In Wirklichkeit ist es jedoch so, dass ein Großteil der Kriminalliteratur etwas geschafft hat, wovon die etablierte «literarische «Prosa nur träumen kann: Sie hat die Zeiten überdauert. Für jeden Sir Arthur Conan Doyle, dessen Sherlock Holmes über hundert Jahre nach seiner Entstehung immer noch Verehrung und Begeisterung auslöst, gibt es Tausende von Schriftstellern, deren vermeintlich literarisches Werk völlig in Vergessenheit geraten ist. Vor die Wahl gestellt, als» literarische« Autorin etikettiert zu werden und zehn Jahre nachdem ich den Stift für immer weggelegt habe, in der Versenkung zu verschwinden, oder aber» bloß eine Krimiautorin« genannt zu werden, deren Geschichten und Romane noch in hundert Jahren gelesen werden, weiß ich schon, welche Wahl ich treffen würde. Und ich kann nur vermuten, dass jeder vernünftige Autor dieselbe träfe.

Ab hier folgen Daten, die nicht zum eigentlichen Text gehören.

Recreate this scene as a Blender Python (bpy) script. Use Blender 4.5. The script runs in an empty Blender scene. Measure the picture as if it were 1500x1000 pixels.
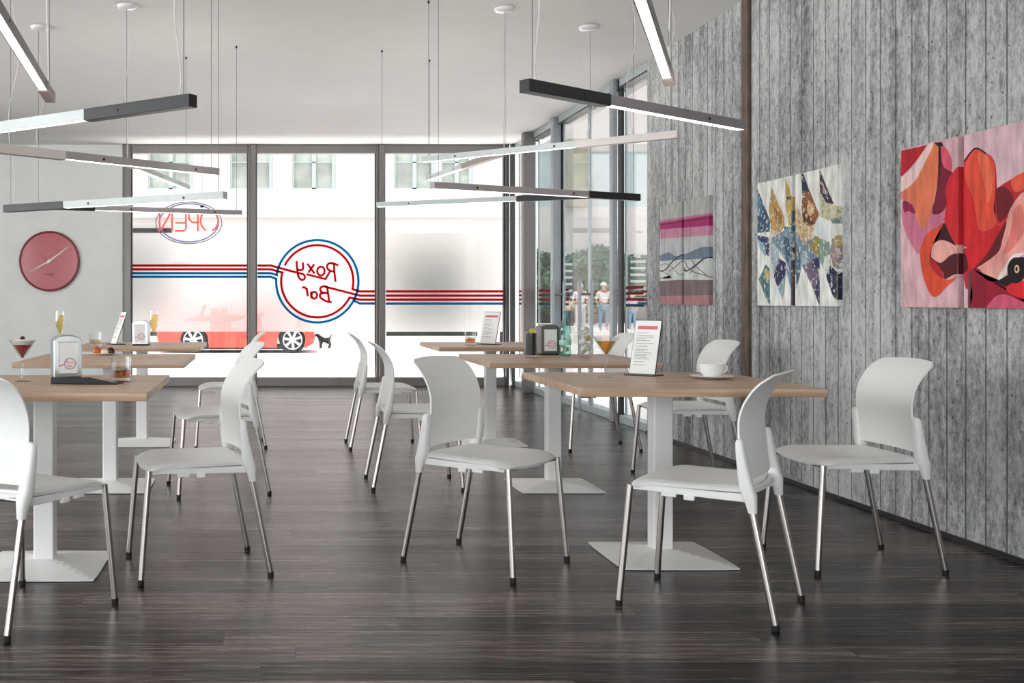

Ich bin der Auffassung, Literatur ist das, was Bestand hat. Zu seiner Zeit hätte keiner William Shakespeare bezichtigt, große Literatur zu schreiben. Er war ein beliebter Stückeschreiber, der seine Produktionen mit Figuren bevölkerte, die jedes erdenkliche Bildungs- und Erfahrungsniveau in seinem Publikum befriedigten.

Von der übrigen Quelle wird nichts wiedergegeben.